The Mudcat Café TM
Thread #128220   Message #2886283
Posted By: John Minear
14-Apr-10 - 07:09 AM
Thread Name: The Advent and Development of Chanties
Subject: RE: The Advent and Development of Chanties
Here is a reference to "A Hundred Years Ago" from a journal kept aboard the "Agincourt" on it's way to South Australia in 1848. The verse given is as follows:

"A hundred years is a very long time,
    Oh-ho! Yes! Oh-ho!
A hundred years is a very long time,
    A hundred years ago.
They hung a man for making steam,
    Oh-ho! Yes! Oh-ho!
They cast his body in the stream,
    A hundred years ago."

And the entry mentions that "Other favourites included:
   "Sweet Belle Malone"
   "Off to Botany Bay"
   "Sailing over the Ocean Blue"
   "Can You Bake a Cherry Pie".

The introductory comment is: "They were like monkeys moving swiftly aloft up the ratlines and sang Sea Chanties as they worked. ("Chant" is a French word)"

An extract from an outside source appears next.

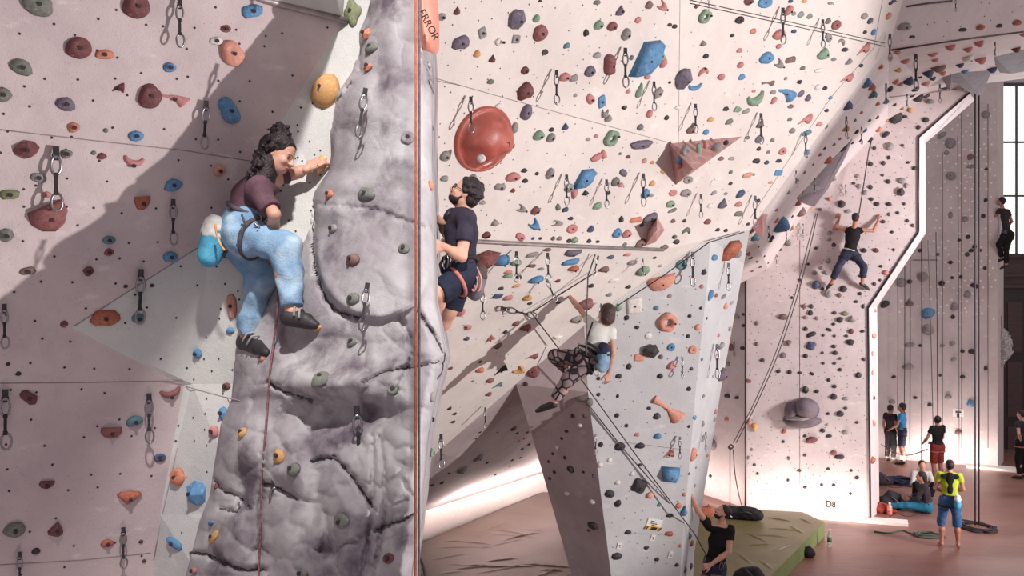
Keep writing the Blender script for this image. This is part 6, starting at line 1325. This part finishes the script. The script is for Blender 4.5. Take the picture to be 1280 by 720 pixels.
person('person in charcoal top and teal trousers sitting with legs stretched left', Js, .98, .015, 'skin_tan', 'dark_jacket', 1.9, 'teal_pant', .93, 'shoe', 'hair', 'long', f, f, (0, 0, 1), .225, None, False, 'people sitting on the hall floor', None, Vector(P(1160, 641, floorD(641))))
Js, f = sitting(1151, 622, floorD(622), 170, .98, .10, .40, .20, .0)
person('person in cream jacket sitting on the floor facing the camera', Js, .98, .015, 'skin', 'cream_tee', 1.85, 'black_tee', .93, 'shoe', 'hair', 'short', f, f, (0, 0, 1), .23, None, False, 'people sitting on the hall floor', None, Vector(P(1151, 622, floorD(622))))
# --- climber on the edge of the far wall against the window
Dw = 26.4
Jx = dict(head=X(1251, 252, Dw), neck=X(1253, 260, Dw), chest=X(1256, 271, Dw), pelvis=X(1259, 292, Dw-.1), ls=X(1249, 263, Dw), rs=X(1260, 264, Dw), le=X(1244, 271, Dw+.15), lw=X(1247, 261, Dw+.3), re=X(1265, 277, Dw), rw=X(1257, 285, Dw+.2),
          lh=X(1256, 294, Dw-.1), rh=X(1263, 294, Dw-.1), lk=X(1249, 305, Dw-.1), rk=X(1258, 310, Dw-.2), la=X(1252, 323, Dw+.1), ra=X(1258, 331, Dw), lt=X(1246, 327, Dw+.15), rt=X(1251, 335, Dw+.1))
person('climber in dark clothes on the edge of the far wall against the bright window', Jx, .95, .018, 'skin_tan', 'dark_jacket', .5, 'black_tee', .93, 'shoe', 'hair', 'mop', (-.8, .6, 0), (-.8, .6, .2), (0, 0, 1), .22, None, False, None, ('black', 'black'), Vector(P(1256, 335, Dw)))
# ================================================================== CRASH MATS, BAGS, BOTTLES, FLOOR ROPES
M['mat_olive'] = mat('olive_mat_vinyl', (128, 118, 78), (108, 98, 64), 1.4, .42, 0, .12, 30, spec=.5)
M['mat_side'] = mat('green_mat_side', (128, 140, 86), (110, 122, 74), 2, .55)
M['mat_tan'] = mat('tan_mat_vinyl', (112, 92, 80), (92, 74, 64), 1.2, .40, 0, .12, 30, spec=.5)
def crash_mat(name, label, rows, z, m, mside, creases, nu=90, seed=0, thick=.3):
    """rows: quads given as (left, right) floor points from front to back; the vinyl lies in stretched creases"""
    root = empty(name, Vector((rows[0][0][0], rows[0][0][1], 0))); tag(root, label, 'crash mat', 'crash mats'); vs, W_ = [], nu
    cum = []
    for (a, b), (c, d) in zip(rows[:-1], rows[1:]):
        for k in range(120): t = k/120; cum.append((Vector((*a, 0)).lerp(Vector((*c, 0)), t), Vector((*b, 0)).lerp(Vector((*d, 0)), t)))
    cum.append((Vector((*rows[-1][0], 0)), Vector((*rows[-1][1], 0))))
    for i, (a, b) in enumerate(cum):
        for j in range(nu):
            p = a.lerp(b, j/(nu-1)); h = .012*noise.noise(Vector((p.x*1.4+seed, p.y*.9, 2)))
            for (x0, y0, x1, y1, w_, hh) in creases:
                dx, dy = x1-x0, y1-y0; L2 = dx*dx+dy*dy; t = ((p.x-x0)*dx+(p.y-y0)*dy)/L2; tc = min(1, max(0, t)); d = math.hypot(p.x-x0-dx*tc, p.y-y0-dy*tc)+.02*noise.noise(p*3)
                h += hh*math.exp(-(d/w_)**2)*(1-abs(2*tc-1)**3)
            vs.append(Vector((p.x, p.y, z+h)))
    n = len(cum); fs = [(i*nu+j, i*nu+j+1, (i+1)*nu+j+1, (i+1)*nu+j) for i in range(n-1) for j in range(nu-1)]
    keep_world(link('top_cover', mesh_from(vs, fs, True), m), root)
    bd = [i*nu+nu-1 for i in range(n)]; bd = [j for j in range(nu-1)]+bd+[(n-1)*nu+j for j in range(nu-2, -1, -1)]+[i*nu for i in range(n-2, 0, -1)]
    top = [vs[i] for i in bd]; bot = [Vector((v.x, v.y, 0.005)) for v in top]; N = len(bd)
    keep_world(link('side_cover', mesh_from(top+bot, [(i, (i+1) % N, (i+1) % N+N, i+N) for i in range(N)]), mside), root)
    return root
def mz(px, py, z=.3): D = (CAMZ-z)*FPX/(py-HY); p = P(px, py, D); return (p.x, p.y)
cr = []
for (a, b) in (((985, 656), (1005, 668)), ((960, 660), (998, 664)), ((940, 668), (985, 672)), ((930, 682), (968, 680)), ((920, 690), (940, 706)), ((955, 646), (990, 652)), ((930, 665), (960, 678)), ((965, 690), (990, 680)), ((950, 700), (965, 712)), ((1000, 648), (1015, 655))):
    cr.append((*mz(*a), *mz(*b), .022, .022))
crash_mat('crash_mat', 'olive green crash mat beside the grey pillar and the D8 wall', [((2.2, 12.2), (4.0, 12.2)), ((2.7, 15.9), (4.25, 15.9)), ((3.3, 19.3), (6.35, 19.5)), ((3.6, 20.9), (6.15, 20.35))], .3, M['mat_olive'], M['mat_side'], cr, 150, 1)
cr = []; rnd = random.Random(5)
for i in range(26):
    a = (rnd.uniform(540, 720), rnd.uniform(650, 722)); b = (a[0]+rnd.uniform(30, 75), a[1]+rnd.uniform(-14, 6)); cr.append((*mz(*a), *mz(*b), rnd.uniform(.018, .032), rnd.uniform(.012, .024)))
crash_mat('crash_mat', 'tan crash mat filling the lit cave under the white overhang', [((-3.0, 9.5), (1.9, 9.5)), ((-3.1, 13.5), (2.2, 13.2)), ((-2.6, 17.0), (2.6, 16.5)), ((-1.72, 18.1), (2.9, 19.0)), ((.72, 22.3), (1.6, 22.2))], .28, M['mat_tan'], M['mat_side'], cr, 200, 4)

def blob(name, label, cat, prims, h, m, base, parts=(), group=None, wr=.006):
    r = empty(name, Vector(base)); tag(r, label, cat, group); keep_world(link('body' if cat not in ('bag', 'backpack') else 'shell', sdf_mesh(prims, h, wr, 26), M[m]), r)
    for nm, me, mm in parts: keep_world(link(nm, me, M[mm]), r)
    return r
def tubemesh(pts, r, closed=False, sides=6): bm = bmesh.new(); add_tube(bm, pts, r, sides, closed); return from_bm(bm, True)
Fz = lambda px, py, z=0.0: npv((*mz(px, py, z), z))
# long black bag lying at the back of the green mat
a, b = Fz(912, 648, .3), Fz(948, 651, .3); up_ = V(0, 0, 1)
blob('duffel_bag', 'long black duffel bag lying on the back edge of the olive mat', 'bag', [cap(a+up_*.13, b+up_*.11, .14, .11, .05), cap(a*.5+b*.5+up_*.16, b*.8+a*.2+up_*.14, .13, .12, .05)], .016, 'black', a*.5+b*.5,
     [('handle', tubemesh(spline([Vector(a*.7+b*.3+V(0, -.13, .16)), Vector(a*.5+b*.5+V(0, -.2, .20)), Vector(a*.3+b*.7+V(0, -.14, .16))], 6), .012), 'harness'), ('buckle', tubemesh([Vector(a+V(-.08, -.12, .10)), Vector(a+V(.02, -.15, .06))], .022), 'metal')])
c = Fz(883, 650, .3)
blob('stuff_sack', 'round rust-orange stuff sack on the mat behind the belayer\'s raised arm', 'bag', [cap(c+V(-.05, 0, .14), c+V(.06, 0, .15), .14, .13, .05)], .016, 'rope_orange', c, [('drawcord', tubemesh([Vector(c+V(.0, -.05, .28)), Vector(c+V(.03, -.06, .33)), Vector(c+V(.06, -.05, .28))], .010), 'black')])
c = Fz(936, 738, .3)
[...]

This comes from a posting found on the internet entitled BOUND FOR SOUTH AUSTRALIA - AGINCOURT 1849-50 Journey by Diane Cummings. It looks like it is primarily concerned with the passengers list and has to do with genealogical research. There is no further documentation. Here is the link:

http://www.slsa.sa.gov.au/fh/passengerlists/1850AgincourtJourney.htm

I have not found other information on this particular "Diane Cummings". But here is a reference to the "barque Agincourt" making another voyage to Australia that is dated 1852, from OUR ANTIPODES: OR, RESIDENCE AND RAMBLES IN THE AUSTRALASIAN COLONIES by Lieut.-Col. Godfrey Charles Mundy:

http://books.google.com/books?id=MVgBAAAAQAAJ&pg=PA2&dq=barque+Agincourt&lr=&cd=20#v=onepage&q=barque%20Agincourt&f=false

There are numerous other references to ships named "Agincourt".